La titularisation est réorganisée pour permettre d’établir un premier bilan de compétences professionnelles. Les examens de qualification professionnelle (EQP) doivent permettre d’établir un bilan de compétences à l’issue de l’année de stage. La formation continuée est organisée en fonction des besoins exprimés par les stagiaires et recensés par les corps d’inspection.
Le Sgen-CFDT soutiendra toute évolution qui garantira :
- la compatibilité entre une formation universitaire sur quatre semestres et sans rupture entre le M1 et le M2 et un concours de recrutement de professionnels de l’enseignement et de l’éducation en fin de M2 ;
- la rénovation des épreuves d’admissibilité et d’admission pour mesurer à la fois un ensemble de connaissances et de compétences professionnelles indispensables à l’entrée dans le métier ;
- le maintien de l’alignement des niveaux de recrutement et de formation des enseignant·es et des personnels d’éducation entre premier et second degrés.
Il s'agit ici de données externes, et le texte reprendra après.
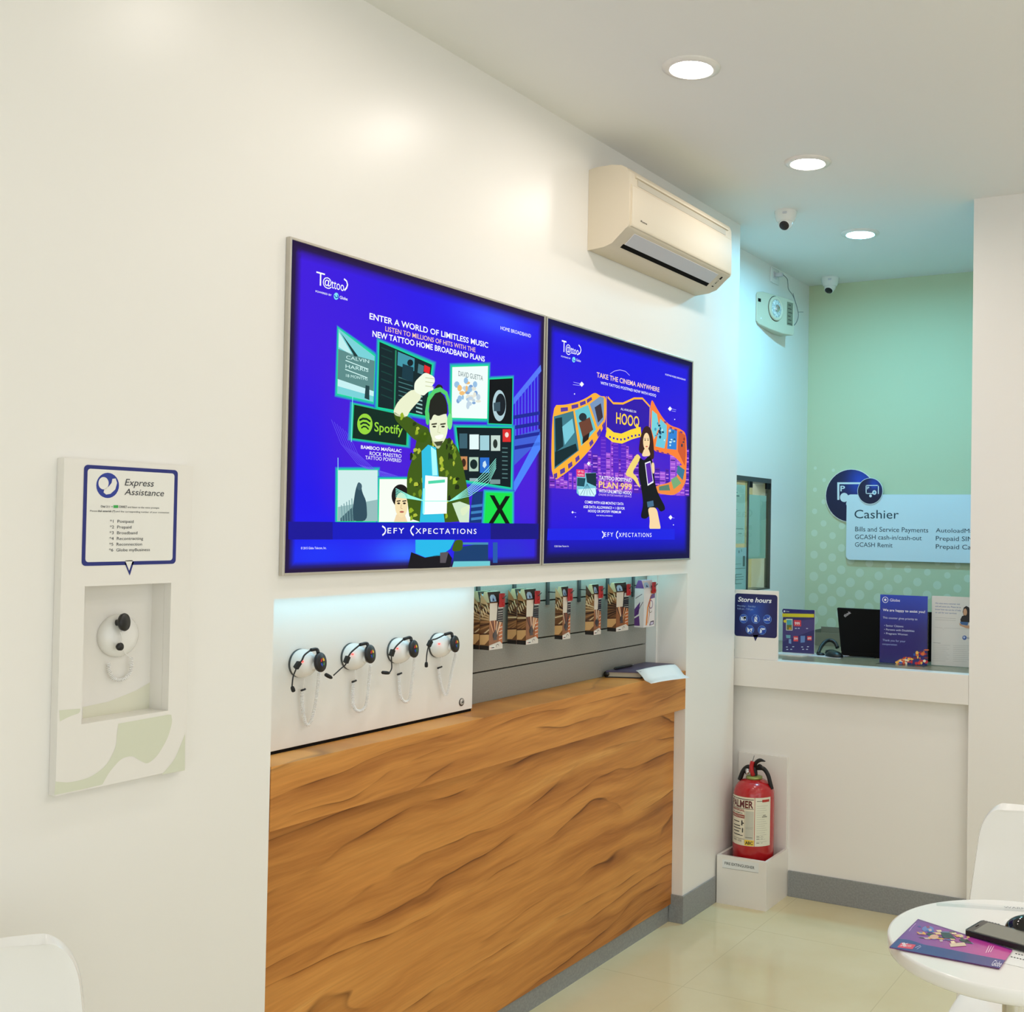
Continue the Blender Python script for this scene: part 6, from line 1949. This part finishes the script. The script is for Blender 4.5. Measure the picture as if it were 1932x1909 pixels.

Les concours de recrutement répondent à deux objectifs : identifier et classer. L’État employeur organise des épreuves de concours pour permettre l’identification d’enseignant·es aptes à enseigner dans le système éducatif français, candidat·es classé·es pour être affectés dans des écoles ou des établissements. Une place du concours en fin de M2 est une étape dans un processus à plus ou moins long terme pour privilégier le concours en cours de formation et faire de l’examen de qualification professionnelle un bilan de compétences pour l’entrée effective dans le métier.